Take a guess. You had no trouble guessing for weights in a vacuum.
Find out how much the certain spanner weighs, of your choice, then add it to the weight of the compressed air cylinder.
You don't half come out with some cack.
1 pound weight of wrench and the compressed air cylinder weighs 60 pounds. So at 3000psi inside, what is the new weight of the cylinder?
Is the cylinder 60 pounds with this 3000 psi inside of it and also the 1 pound wrench.
I don't know why you're using this wrench crap inside a cylinder.
And with that, denpressure is dead again. Personally I thought it died after my videos.
Denpressure is alive and kicking because it's the sole reason we are alive inside this Earth. A loop like you will not change that.
You have no clue what you're talking about, that's why you use a frigging wrench inside a compressed air cylinder, as if that changes anything when you can't get it into your head what denpressure is, clearly.
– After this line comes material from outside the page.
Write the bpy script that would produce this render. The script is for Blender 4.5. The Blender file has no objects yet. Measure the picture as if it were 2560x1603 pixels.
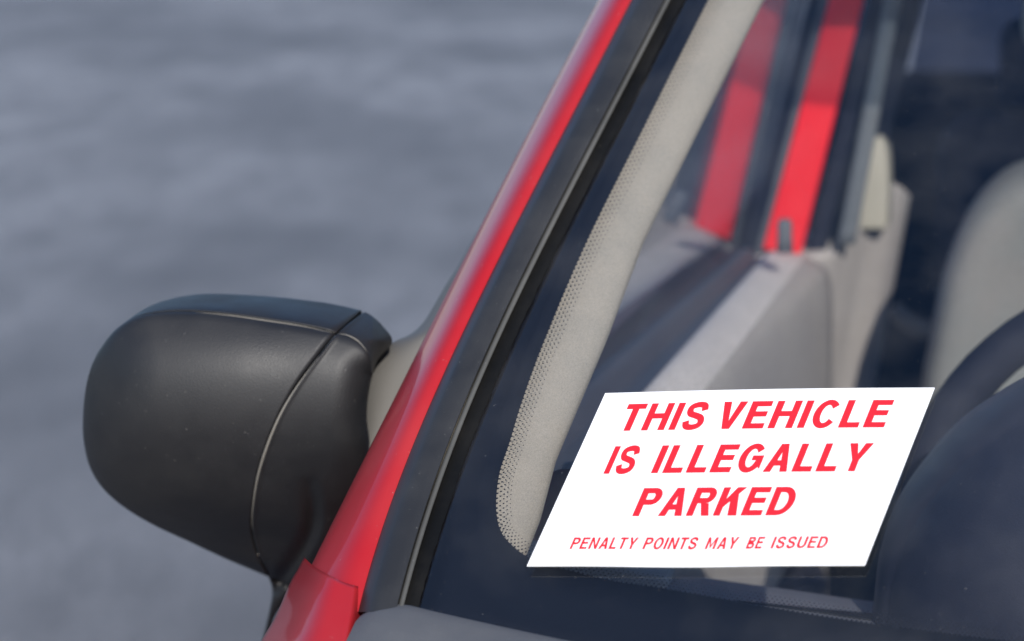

Once you understand it a little bit, get back to me, otherwise take off your little council boots, (the one's you shuffled along the floor with when you used your phone video) and just chill out in your little white ankle socks.
You cannot explain why objects under high pressure don't show a huge weight change. So, no, denpressure is not alive.
Oh I can. I just can't do it by putting a wrench inside a compressed air cylinder at 3000 psi, can you?
Here's a better way for you to try it.
Get a perspex box and place a set of scales inside it. Place an object on the scales. Something like a metal object or wooden or plastic and see what it weighs.
Now fit a square board or plastic in the top of the perspex box, making sure it's a real snug fit and push down on the lid. It will compress the air. Now see if the reading on the scale changes. This should give you your answer.
Go and try it, you appear to have the equipment at your college workshop.